At the rate he is scoring tons, 'Nazafgarh ka Sachin', as neighbours proudly call Sehwag, could well compete with his idol in endorsing pens, pencils, cokes and cars and other assorted goods and services which are marketed in the cricket-crazy country, especially for the younger generation.
Politicians use power to expand their base and to disburse patronage to their favourites, besides, of course, raking in the moolah. Now, Information and Broadcasting Minister Sushma Swaraj may not be lining her pockets with unearned rupees, but she sure is using her stint to ensure that only those who toed her line or were suitably obliged to her appeared on the state-owned TV and radio.
A list of the minister's favourite scribes has the names of those who are to be invited for Doordarshan panel discussions, radio commentaries and so on.
One can have no quarrel with that too, for over the years successive I&B ministers have used Doordarshan and AIR to bestow favours on their camp followers in the media and other walks of life.
But what has shocked sections of the Sangh Parivar is the blatant misuse of the state-owned media, especially AIR, to propagate the opinion of those who are viscerally hostile to the ruling NDA, particularly the BJP.

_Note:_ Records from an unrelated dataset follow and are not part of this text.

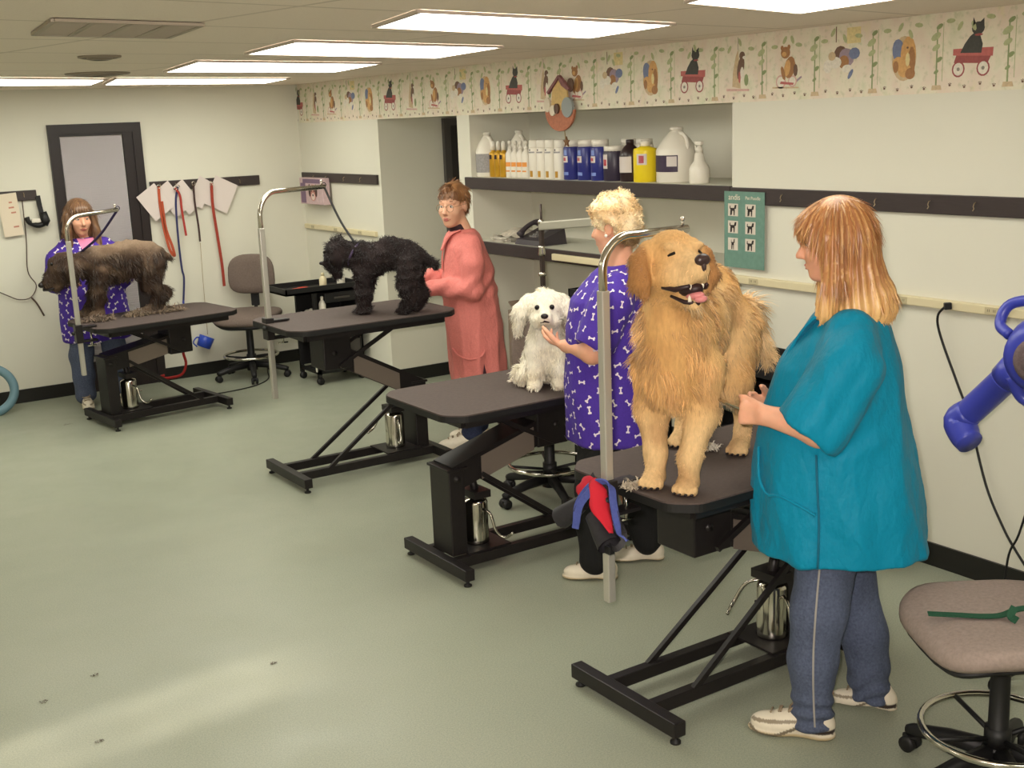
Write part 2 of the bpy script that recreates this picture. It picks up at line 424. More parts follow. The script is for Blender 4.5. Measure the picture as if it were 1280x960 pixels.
# ---- dark door at the end of the hallway
d2 = thing('door_2', 'dark door and frame in the side of the hallway opening', 'door', (.63, -1.6, 0)); d2['kind'] = 'structure'
b = MB(); b.box((HX-.03, HY0-.05, 0), (HX+.03, HY0-.012, ZH-.01)); b.box((HX+.85, HY0-.05, 0), (HX+.9, HY0-.012, ZH-.01)); b.box((HX+.03, HY0-.05, ZH-.07), (HX+.85, HY0-.012, ZH-.01)); b.build('door_frame', mat('hall_frame', (74, 70, 68), .45), d2)
b = MB(); b.box((HX+.03, HY0-.03, .01), (HX+.85, HY0-.013, ZH-.07)); b.build('door_slab', mat('hall_door', (46, 43, 42), .4), d2)
# ---- surface mounted boards along the walls (hook rails)
def board(lo, hi, name, label, hooks, ax):
    t = thing(name, label, 'hook rail', ((lo[0]+hi[0])/2, (lo[1]+hi[1])/2, lo[2]), 'dark boards along the walls')
    b = MB(); b.box(lo, hi, None, .004); b.build('board', dark_trim, t)
    hm = mat('hook_brass', (168, 150, 120), .3, .9)
    for h in hooks:
        p = Vector((lo[0], h, 1.652)) if ax == 0 else Vector((h, lo[1], 1.652)); o = Vector((-1, 0, 0)) if ax == 0 else Vector((0, -1, 0))
        b = MB(); b.tube([p+Vector((0, 0, .008))+o*.001, p+o*.012+Vector((0, 0, .004)), p+o*.018+Vector((0, 0, -.008)), p+o*.012+Vector((0, 0, -.018)), p+o*.02+Vector((0, 0, -.026))], .0022, 6); b.build('hook', hm, t)
    return t
board((-2.9, -.022, 1.598), (-2.272, 0, 1.676), 'hook_rail', 'dark board left of the door with a hair dryer below', [-2.8, -2.6, -2.37], 1)
board((-1.372, -.022, 1.602), (-.412, 0, 1.683), 'hook_rail', 'dark board right of the door hung with leashes and white sheets', [-1.29, -1.16, -1.02, -.86, -.6], 1)
board((-.022, -1.462, 1.608), (0, -.03, 1.685), 'hook_rail', 'short dark board in the corner carrying the small picture box', [-.3, -.55, -.9, -1.2], 0)
board((-.022, -9.6, 1.602), (0, -5.412, 1.686), 'hook_rail', 'long dark board behind the blue smock, right of the green poster', [-5.78, -6.08, -6.353, -6.641, -6.866], 0)
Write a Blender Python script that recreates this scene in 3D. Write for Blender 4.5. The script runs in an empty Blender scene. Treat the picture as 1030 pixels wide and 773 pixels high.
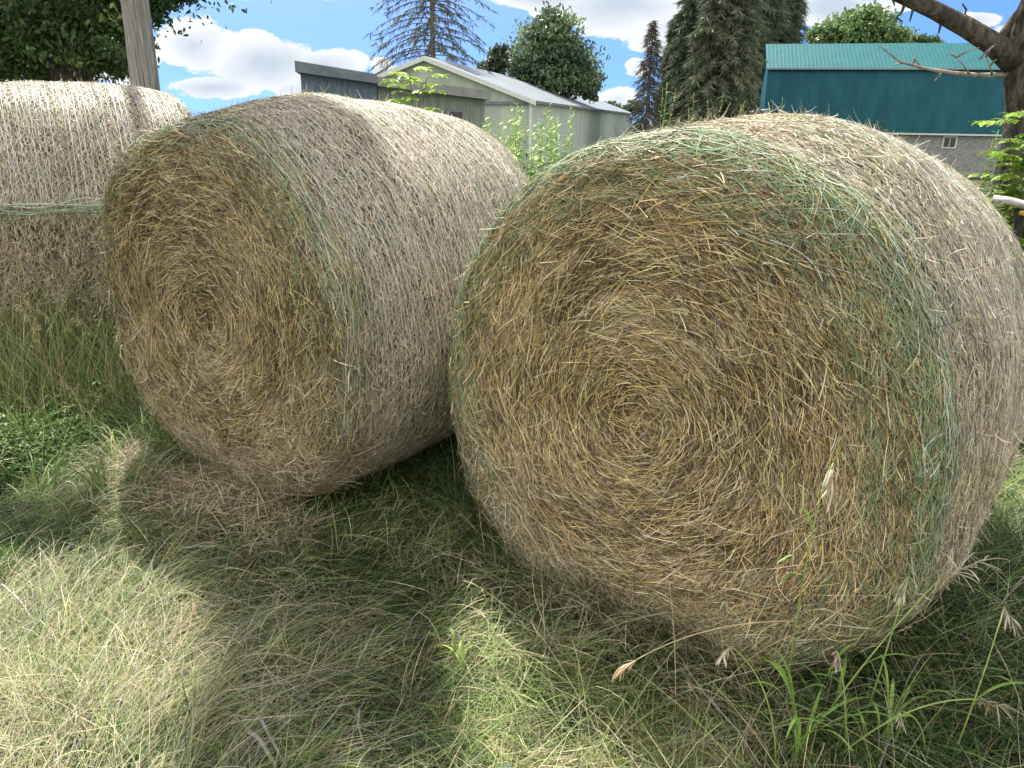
import bpy, math, random
import numpy as np
from mathutils import Matrix, Vector
rng = np.random.default_rng(7)
random.seed(7)
PI = math.pi
scene = bpy.context.scene
COL = scene.collection

# ------------------------------------------------------------------ camera
CAM_H, PITCH, ROLL, FPX, IW, IH = 1.503, 0.3351, 0.0162, 760.0, 1030.0, 773.0
cam_d = bpy.data.cameras.new('camera')
cam = bpy.data.objects.new('camera', cam_d)
COL.objects.link(cam)
cam.matrix_world = Matrix.Translation((0, 0, CAM_H)) @ Matrix.Rotation(PI/2-PITCH, 4, 'X') @ Matrix.Rotation(ROLL, 4, 'Z')
cam_d.sensor_width = 36
cam_d.lens = 36*FPX/IW
cam_d.clip_start = 0.05
cam_d.clip_end = 6000
scene.camera = cam

def ray(px, py):
    a = px-IW/2; b = py-IH/2
    cr, sr = math.cos(-ROLL), math.sin(-ROLL)
    x = (cr*a-sr*b)/FPX; u = -(sr*a+cr*b)/FPX
    c, s = math.cos(PITCH), math.sin(PITCH)
    return np.array([x, c+u*s, -s+u*c])
def at(px, py, Y):
    d = ray(px, py); t = Y/d[1]
    return np.array([0, 0, CAM_H])+d*t
def gnd(px, py, z=0.0):
    d = ray(px, py); t = (z-CAM_H)/d[2]
    return np.array([0, 0, CAM_H])+d*t

SUN_AZ, SUN_EL = math.radians(-20), math.radians(56)      # azimuth from +Y towards +X
# ------------------------------------------------------------------ object helpers
def tag(o, label=None, cat=None, group=None, kind=None):
    if label: o['label'] = label
    if cat: o['category'] = cat
    if group: o['group'] = group
    if kind: o['kind'] = kind
    return o
def empty(name, loc=(0, 0, 0), rz=0.0):
    o = bpy.data.objects.new(name, None)
    o.empty_display_size = .2
    COL.objects.link(o); o.location = [float(v) for v in loc]; o.rotation_euler = (0, 0, rz)
    return o
def link_mesh(name, me, mat, parent=None):
    if mat: me.materials.append(mat)
    o = bpy.data.objects.new(name, me); COL.objects.link(o)
    if parent is not None: o.parent = parent
    return o
def mesh_np(name, verts, quads, cols=None, smooth=True):
    me = bpy.data.meshes.new(name)
    verts = np.ascontiguousarray(verts, dtype=np.float32).reshape(-1, 3)
    quads = np.ascontiguousarray(quads, dtype=np.int32)
    n, k = quads.shape
    me.vertices.add(len(verts)); me.vertices.foreach_set('co', verts.ravel())
    me.loops.add(n*k); me.loops.foreach_set('vertex_index', quads.ravel())
    me.polygons.add(n); me.polygons.foreach_set('loop_start', np.arange(0, n*k, k, dtype=np.int32))
    me.polygons.foreach_set('loop_total', np.full(n, k, dtype=np.int32))
    if smooth: me.polygons.foreach_set('use_smooth', np.ones(n, dtype=bool))
    me.update(calc_edges=True)
    if cols is not None:
        a = me.color_attributes.new('tint', 'FLOAT_COLOR', 'POINT')
        c = np.ones((len(verts), 4), dtype=np.float32); c[:, :3] = cols
        a.data.foreach_set('color', c.ravel())
    return me
def unit(v): return v/np.maximum(np.linalg.norm(v, axis=-1, keepdims=True), 1e-9)
def strip_mesh(name, P, Wd, side, col):
    """flat tapering strips: P (N,S,3), Wd (N,S), side (N,S,3) or (N,1,3), col (N,3)"""
    N, S, _ = P.shape
    side = unit(side)
    A = P-side*Wd[..., None]*.5; B = P+side*Wd[..., None]*.5
    V = np.stack([A, B], axis=2).reshape(-1, 3)
    base = (np.arange(N)[:, None]*S+np.arange(S-1)[None, :])*2
    q = np.stack([base, base+1, base+3, base+2], axis=-1).reshape(-1, 4)
    c = np.repeat(col, S*2, axis=0) if col.ndim == 2 else np.repeat(col.reshape(-1, 3), 2, axis=0)
    return mesh_np(name, V, q, c)
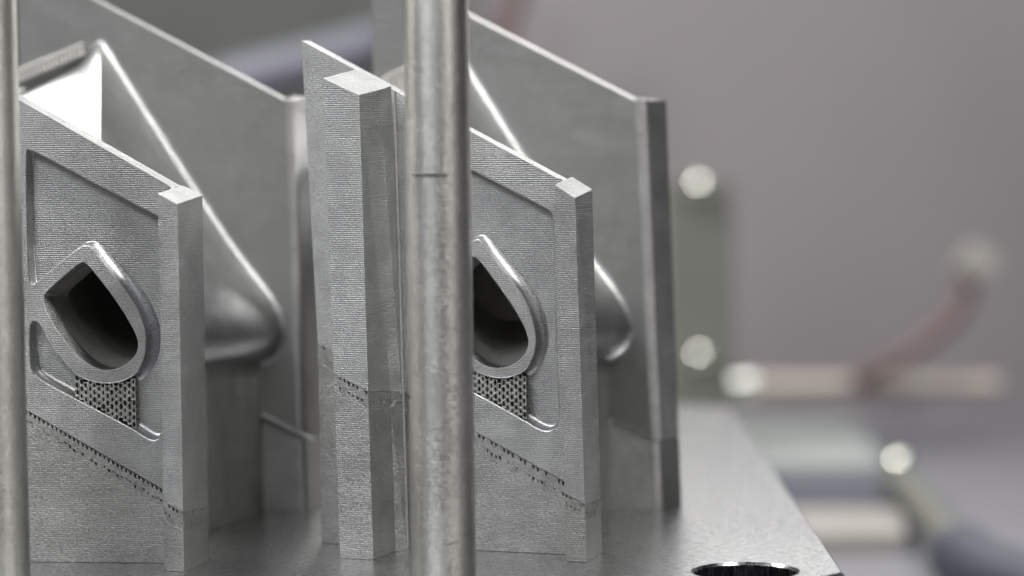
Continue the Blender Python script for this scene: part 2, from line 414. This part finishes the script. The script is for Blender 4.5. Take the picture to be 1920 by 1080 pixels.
def post(seg, name, FLt, FRt, side_t, FLb, FRb, side_b, seam_f, seam_s, band_h, keep, back_extra=None, mat='printed', capmat=None):
    """upright flange; bottom points are ground pixels; side_* lists of pixels going back along the right side.
    seam_f = pixel y's on (FL,FR) edges, seam_s = y at the side's last point. None = no seam"""
    b = [G(*FLb), G(*FRb)] + [G(*p) for p in side_b]
    pf = Plane((b[0].x, b[0].y), (b[1].x, b[1].y))
    t = [pf.hit(*FLt), pf.hit(*FRt)]
    for i, p in enumerate(side_t):
        q0 = b[1 + i]; q1 = b[2 + i]; t.append(Plane((q0.x, q0.y), (q1.x, q1.y)).hit(*p))
    bl_b = b[0] + (b[-1] - b[1]) * .97; bl_t = t[0] + (t[-1] - t[1]) * .97
    b.append(bl_b); t.append(bl_t)
    for p in b: p.z = 0.001
    n = len(b)
    def at(i, z):
        f = (z - b[i].z) / (t[i].z - b[i].z); return b[i].lerp(t[i], f)
    if seam_f is None:
        mb = MB(); mb.prism(t, b); mb.build(name, M[mat], seg, bevel=.02); return b, t
    def zpix(i, y):                          # height on edge i whose picture y is given
        lo, hi = 0.0, 1.0
        for _ in range(40):
            m = (lo + hi) / 2; P = b[i].lerp(t[i], m); d = P - EYE
            py = 540 - FPX * d.dot(UP) / d.dot(FW)
            if py > y: lo = m
            else: hi = m
        return b[i].lerp(t[i], lo).z
    zs = [zpix(0, seam_f[0]), zpix(1, seam_f[1])]
    zl = zpix(n - 2, seam_s)
    for i in range(2, n - 1): zs.append(zs[1] + (zl - zs[1]) * (i - 1) / (n - 3))
    zs.append(zs[0] + zl - zs[1])
    s1 = [at(i, zs[i]) for i in range(n)]; s2 = [at(i, zs[i] - band_h) for i in range(n)]
    mb = MB(); mb.prism(t, s1); mb.build(name, M[mat], seg, bevel=.014)
    mb = MB(); mb.prism(s2, b); mb.build(name + '_support', M['support'], seg, bevel=.01)
    c = sum(s1, Vector()) / n
    mb = MB(); mb.prism([p + (Vector((c.x, c.y, p.z)) - p) * .22 for p in s1], [p + (Vector((c.x, c.y, p.z)) - p) * .22 for p in s2]); mb.build('support_core', M['bore'], seg)
    for i in range(0, n - 2):
        if (s1[i + 1] - s1[i]).xy.length < .15: continue
        ps = Plane((s1[i].x, s1[i].y), (s1[i + 1].x, s1[i + 1].y))
        L = (s1[i + 1] - s1[i]).xy.length
        seam_band(seg, ps, ((0, s1[i].z), (L, s1[i + 1].z)), band_h, .002, .075, keep if i == 0 else keep * .3)
    return b, t

OPEN1 = [(80, 557), (92, 542), (120, 518), (148, 494), (156, 492), (163, 496), (185, 522), (216, 562.6), (242, 604), (256, 632), (259, 653), (249, 671), (232, 685), (206, 694), (185, 692), (159, 679), (131, 651), (102, 612), (86, 580)]
# pocket polygon of segment 1: x, y, fillet width (cm)
POCK1 = [(50, 283, .03), (54, 279, .03), (120, 314, .03), (200, 356, .03), (290, 403, .03), (300, 408, .03), (304, 440, .04), (308, 620, .04), (312, 790, .05), (306, 815, .09), (290, 827, .10), (270, 818, .10), (252, 805, .10), (200, 777, .10), (136, 744, .10), (95, 722, .10), (70, 707, .09), (59, 693, .05), (57, 650, .03), (57, 612, .015), (62, 600, .012), (70, 604, .012), (80, 622, .02), (92, 650, .03), (118, 679, .04), (141, 704, .05), (172, 717, .06), (204, 721, .07), (233, 715, .08), (256, 702, .11), (269, 680, .13), (275, 655, .15), (276, 625, .16), (264, 587, .16), (241, 550, .15), (211, 514, .14), (185, 482, .12), (171, 462, .08), (163, 458, .05), (150, 462, .045), (105, 497, .04), (72, 526, .03), (62, 533, .02), (56, 528, .02), (54, 480, .03), (51, 380, .03)]
LATT1 = [(139, 703), (156, 712), (175, 718), (204, 722), (233, 716), (255, 704), (255, 804), (200, 776), (139, 745)]

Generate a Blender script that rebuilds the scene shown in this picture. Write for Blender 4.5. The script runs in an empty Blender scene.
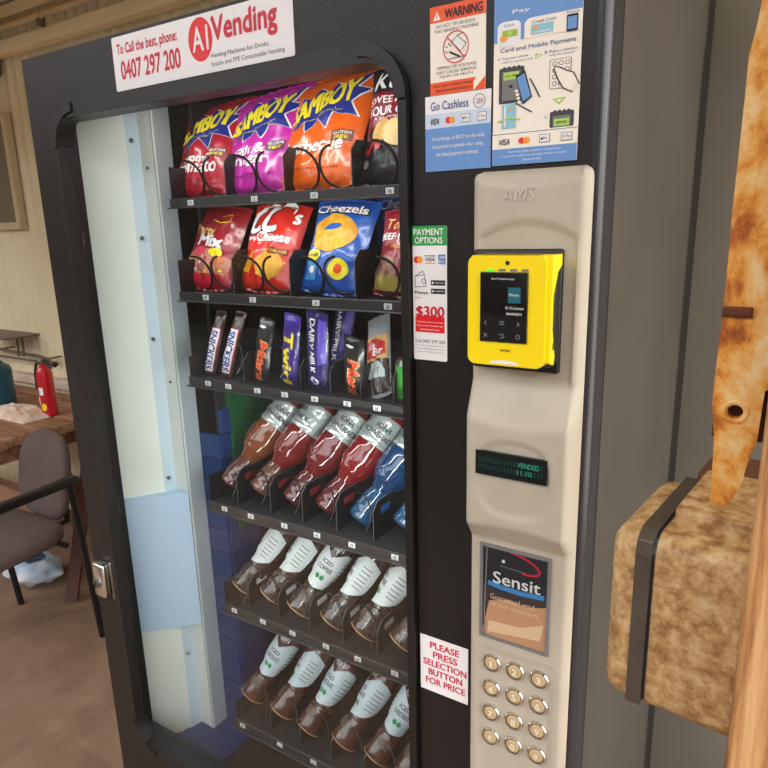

A case in point is the discussion on FM channel of AIR on the evening of October 28, the ostensible topic being the Supreme Court opinion delivered earlier in the day on the presidential reference on Gujarat.
The journalist moderator and the Delhi University don vied with each other to damn the Sangh Parivar and both hoped that it would come to grief when the elections are held later this year in the state.
Now, it can be nobody's case that critics of the ruling party ought not to be heard on the state-owned radio. No, but a modicum of balance, a bit of fairness is expected from an institution which is funded by taxpayers' rupees.